Career-Sustaining Thoughts. Okay, so maybe there’s just a tinge of sarcasm in all this. And an editor conceivably could do every one of these things and remain employed. So let’s turn this faux advice upside down and take away some career-sustaining (dare I say career-enhancing?) thoughts.

  • Editorial-mission reporting will always be important, but your audience is reading certain things and not others for a reason. Follow it.
  • You can no more abdicate emedia know-how to the ones-and-zeroes crowd than you would turn over your magazine to the printing-press guys. Harness online media to its full journalistic potential.

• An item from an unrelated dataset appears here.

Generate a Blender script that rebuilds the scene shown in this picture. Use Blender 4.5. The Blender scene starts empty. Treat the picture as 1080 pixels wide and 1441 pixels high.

  • It’s a battle in the trenches today to get ad support for business media. Every hand is needed on deck – including editorial. This goes for “special sponsored” projects too. Online media has elevated the role of content in marketing. Even if you’re not the one actually producing so-called “advertorial” content, bring a journalistic eye to help shape it. Everyone will benefit.
  • Social media like Twitter and Facebook are wonderful amplifiers for the journalist’s voice. And mobile apps and tablet editions will be de rigueur soon enough. But until your metrics show a goodly chunk of your online audience is coming to you through mobile and social rather than through garden-variety organic, email and search, you’ll be better off spending the majority of your time on the intrinsic quality of your core content and using social media sparingly for outbound promotion and inbound audience participation. As for mobile, seriously consider an app when mobile’s share of inbound website traffic reaches 10%. The key point: nudge your audience, yes, but move when they move.
  • The very media enterprise that employs you is in business to improve the professional lives of its audience members. Why not give your audience a voice? It would be an egregious omission to exclude them, wouldn’t it? Plus, bringing in well-respected industry voices can do nothing but enhance the relevance of your own product in your own industry.
  • We need more quality in video, even if it means less quantity (especially if it means less quantity). Imagine if you’d had a magazine stringer who consistently passed off lightly edited interview transcripts as full-fledged articles. Same problem with plain-vanilla Q&A videos that consist of two or three minutes of talking heads looking slightly off camera. Audiences crave narrative, storytelling and context; give it to them in video and audio, just like you do in print.
  • Many j-schools are doing an admirable job of catching up with the online information revolution, but the sad fact is that much college communications curricula still is geared to dying print and TV/radio models. Filmmaking, literature, music, the graphic arts, and animation will inspire and teach you as much about the rhythms and techniques of capturing and sustaining an audience as the old “if it bleeds, it leads” dogma ever could. Keep your eyes and ears open.